たとえば、こう伝えてみてください。「今回の行動は集団のルールを破った。それは正しくない。でも、先生は〇〇という一人の人間の頑張りや、君の可能性を、いつも信じているよ」あるいは、「行動は変える必要があるけど、君自身の価値は変わらない。先生は君の味方だよ」という言葉も効果的です。
この伝え方には、明確な構造があります。第一段階で「行動の問題」を指摘し、第二段階で「人格の肯定」を伝える。この二段階構造が重要なのです。「君は悪い子だ」ではなく、「君の行動は改善が必要だが、君という人間は価値がある」というメッセージを明確に伝えることで、生徒は自己否定に陥ることなく、行動を改善する余地を持てます。
「行動(ルール違反)」と「人格」を切り離して指導することで、教師への信頼を損なうことなく、生徒の自己肯定感の土台を守ることができます。叱られた後に「自分という人間が否定された」と感じると、生徒は殻に閉じこもるか、さらに攻撃的になります。しかし「行動は正すべきだが、あなた自身は価値ある人間だ」というメッセージを受け取れば、変わる勇気を持てるのです。
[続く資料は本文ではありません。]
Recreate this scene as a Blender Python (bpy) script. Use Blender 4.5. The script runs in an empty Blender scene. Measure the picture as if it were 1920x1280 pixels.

指導の最後には、必ず肯定的な言葉で締めくくることを心がけてください。
ある教師は、廊下で暴力的な行動を取った生徒を厳しく叱った後、その日の放課後に再び声をかけました。「さっきは厳しく言ったけど、先生は君が本当はやさしい人間だって知ってるよ。だからこそ、ああいう行動を見ると残念なんだ。君ならもっといい方法で自分を表現できるはずだから」この言葉に、その生徒は涙を流したと言います。叱責で傷ついたプライドを、肯定で包み込む。この温度差こそが、生徒の心を動かすのです。
4. 教師の「信念」が生徒の「未来」を拓く
中学生の「マウント行動」は、「自分は何者なのか」という深い迷いのサインです。思春期の生徒たちは、自分のアイデンティティを模索する過程で、時に不器用な方法で自己主張をします。それは決して悪意からではなく、「自分の居場所を見つけたい」という切実な願いの表れなのです。
教師が彼らの本質的な強さを信じ、一人の大人として対話する姿勢を貫くことで、彼らは張り子の「強さ」を脱ぎ捨て、自分らしい「居場所」を力強く築き始めるでしょう。表面的な行動だけを見るのではなく、その奥にある「認められたい」「価値ある存在でありたい」という普遍的な人間の欲求を理解すること。そして、その欲求を健全な形で満たす道筋を示してあげること。これこそが、思春期の生徒指導において最も重要な教師の役割です。
時間はかかるかもしれません。すぐに結果が出ないこともあるでしょう。一度対話したからといって、翌日から劇的に変わるわけではありません。むしろ、試すように再びマウント行動を取ることもあります。「あの先生は本当に信じてくれているのか」と確かめているのです。そんな時こそ、ブレずに向き合い続けることが大切です。
しかし、一人の大人として生徒と真摯に向き合い続けることで、必ず変化は訪れます。彼らが本当に必要としているのは、完璧な教師ではなく、自分を一人の人間として尊重してくれる大人の存在なのです。弱さも見せていい、失敗しても大丈夫だという安心感を持てたとき、彼らは無理に「強い自分」を演じる必要がなくなります。
教室という小さな社会で、生徒たちは将来の人間関係の基礎を学んでいます。マウントを取らなくても認められる、貢献することで価値を実感できる、そんな経験を積み重ねた生徒は、やがて健全な人間関係を築ける大人へと成長していくでしょう。
現場で奮闘する先生方を、心から応援しています。あなたの一言が、一人の生徒の人生を変える力を持っているのです。